I watched a program about the moon recently. It said that when the moon was formed, it was only 15,000 miles away from the earth, causing massive tides travelling at huge speeds.
On one of the Apollo missions, they left a reflector on the moon. Pretty much daily, a man in Texas fires a laser at the reflector, and has measured that the moon is moving away from us at a rate of 3.4cms a year. Its movement away from us explains our much diminshed tidal surges. Will there come a time when it has moved so far away from us that we will have no tides? Will there be any other consequences?
The tidal bulge is caused by the gravitational pull and the slight difference between the pull on the near and far sides of the planet. As long as there is a Moon we’ll have tides, and even if the Moon was gone, we would still have tides from the Sun’s gravity.
The other issue is that the tides are slowing down the Earth’s rotation. Eventually the Earth will become locked to the Moon, in much the same way as the moon is locked to the Earth. Two things happen then. The Moon stops moving away, and the tidal bulges caused by the moon stay in the same place - so tidal flows stop.

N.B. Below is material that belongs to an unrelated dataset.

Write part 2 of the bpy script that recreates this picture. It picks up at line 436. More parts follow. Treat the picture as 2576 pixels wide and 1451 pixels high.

As pointed out above, the Sun’s tidal effects will remain.
Exactly what the state of the oceans will be is another matter.
In principle the Earth-Moon system will eventually become locked to the Sun - as Mercury is now. No tidal flows at all then. No alternating day/night either.
In fact, this is not quite true. The annual and lunar rotational periods will theoretically settle into a harmonic rotational/revolutional pattern, but because of the magnitude difference in those periods, it will not be a simple everything remains facing everything else pattern, because that system would not be stable.
The arithmetic is beyond me, but I am pretty sure the time scale we are imagining here is much greater than the probable lifetime of the sun. Other events will also play a part in the eventual transfer of momentum among the many bodies in the solar system, and that arithmetic is pretty much beyond everyone working together with every single computer in the world, except by the classical method of inspection.
Do you have a cite for this? Wouldn’t his location have to be in sync with the reflector? Or what is the minimum area he’d have to be in, for this to work?
According to this it’s about 50B years before mutual tidal lock. Given that the Earth-Moon system will be a goner when the Sun goes red giant in 5B years, I don’t think a lunar-tideless Earth is a concern.
The wiki says that the beam has to be aimed precisely in order to hit the reflector. But other than that, you could hit the reflector anytime the moon is above the horizion.
As it was a TV program, I’m afraid my cite is the program, which I know isn’t very helpful. But you did get to see the man driving his motorbike to the observatory, and then seeing him trying to find the reflector. He said it could take up to four hours a night to pinpoint it. Not a very rigourously scientific explanation, I’ll admit - but it’s the best I can do.
The trick is that the reflector is not a simple mirror. It is a retroreflector. It is designed to reflect light back towards the source regardless of the angle.
Also worth noting is that spring and neal tides result from the interplay between solar and lunar tides. At full and new moons, moon and sun are “pulling in the same direction” – either ~0 or ~180 degrees opposed to each other, so we have spring tides: higher high tides, lower low tides. At the quarters, sun and moon are pulling 90 degrees off from each other, so we have neap tides: relatively low high tides, relatively high low tides. I don’t have a cite off hand, but I recall the statement that solar influence on the tides is about 10% of lunar.
The Sun’s tidal force is 46% of the Moon’s. The total gravitational force from the Sun is much, much greater than that from the Moon, which is why we (primarily) orbit the Sun, not the Moon.